**JOB**
Your task is to retype, word for word, the lines from the start of the data through the line holding "COL = SC.collection". Do not include the pictures.
::: MATERIAL PROVIDED
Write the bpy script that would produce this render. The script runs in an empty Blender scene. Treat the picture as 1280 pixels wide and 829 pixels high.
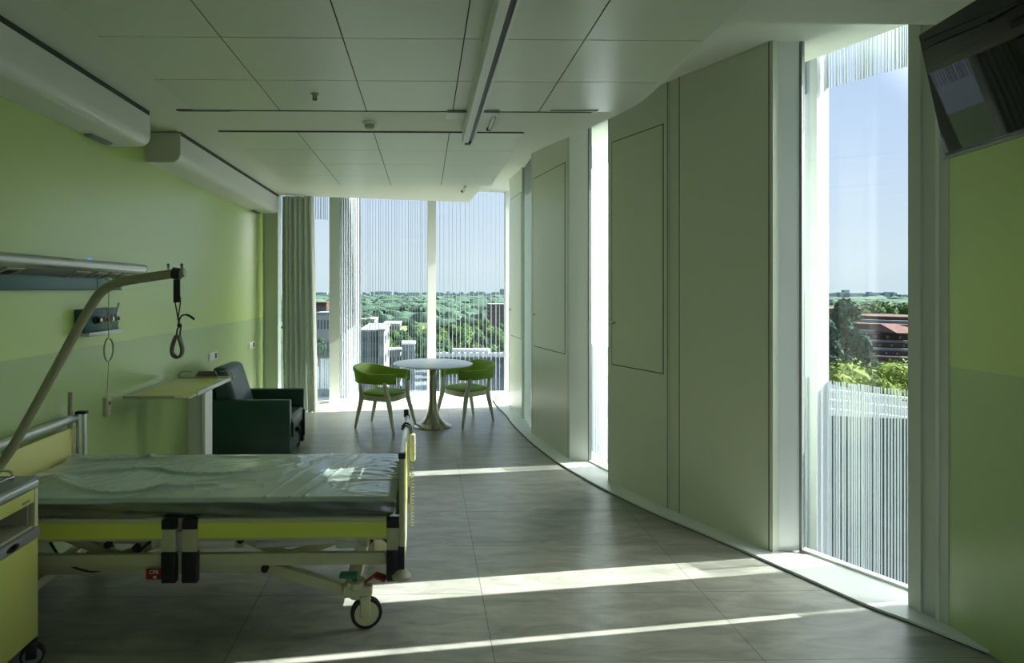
import bpy, bmesh, math, random
from mathutils import Vector, Matrix, noise
R = math.radians
random.seed(7)
SC = bpy.context.scene
COL = SC.collection

# ------------------------------------------------------------------ camera geometry (1280 x 829)
F, CY, YAW, HC = 746.0, 362.0, R(1.0), 1.65
CX = 531.0 + F * math.tan(YAW)
def ray(px, py):
    r, u = (px - CX) / F, (CY - py) / F
    return Vector((math.cos(YAW) * r + math.sin(YAW), -math.sin(YAW) * r + math.cos(YAW), u))
def atz(px, py, z=0.0):
    d = ray(px, py); t = (z - HC) / d.z
    return Vector((0, 0, HC)) + d * t
def aty(px, py, y):
    d = ray(px, py); return Vector((0, 0, HC)) + d * (y / d.y)
def atx(px, py, x):
    d = ray(px, py); return Vector((0, 0, HC)) + d * (x / d.x)

# ------------------------------------------------------------------ materials
def mat(name, col, rough=0.5, metal=0.0, spec=0.5, var=0.0, scale=4.0, bump=0.0, bscale=60.0, coat=0.0, trans=0.0, sheen=0.0):
    m = bpy.data.materials.new(name); m.use_nodes = True
    nt = m.node_tree; b = nt.nodes['Principled BSDF']
    b.inputs['Base Color'].default_value = (*col, 1)
    b.inputs['Roughness'].default_value = rough
    b.inputs['Metallic'].default_value = metal
    b.inputs['Specular IOR Level'].default_value = spec
    b.inputs['Coat Weight'].default_value = coat
    b.inputs['Coat Roughness'].default_value = 0.1
    tc = nt.nodes.new('ShaderNodeTexCoord')
    if var > 0:
        n = nt.nodes.new('ShaderNodeTexNoise'); n.inputs['Scale'].default_value = scale; n.inputs['Detail'].default_value = 4
        nt.links.new(tc.outputs['Object'], n.inputs['Vector'])
        r = nt.nodes.new('ShaderNodeValToRGB')
        r.color_ramp.elements[0].position = 0.3; r.color_ramp.elements[1].position = 0.7
        r.color_ramp.elements[0].color = (*[c * (1 - var) for c in col], 1)
        r.color_ramp.elements[1].color = (*[min(1, c * (1 + var)) for c in col], 1)
        nt.links.new(n.outputs['Fac'], r.inputs['Fac']); nt.links.new(r.outputs['Color'], b.inputs['Base Color'])
    if bump > 0:
        n = nt.nodes.new('ShaderNodeTexNoise'); n.inputs['Scale'].default_value = bscale; n.inputs['Detail'].default_value = 3
        nt.links.new(tc.outputs['Object'], n.inputs['Vector'])
        bp = nt.nodes.new('ShaderNodeBump'); bp.inputs['Strength'].default_value = bump; bp.inputs['Distance'].default_value = 0.01
        nt.links.new(n.outputs['Fac'], bp.inputs['Height']); nt.links.new(bp.outputs['Normal'], b.inputs['Normal'])
    return m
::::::
**THE RESULT**
Write the bpy script that would produce this render. The script runs in an empty Blender scene. Treat the picture as 1280 pixels wide and 829 pixels high.
import bpy, bmesh, math, random
from mathutils import Vector, Matrix, noise
R = math.radians
random.seed(7)
SC = bpy.context.scene
COL = SC.collection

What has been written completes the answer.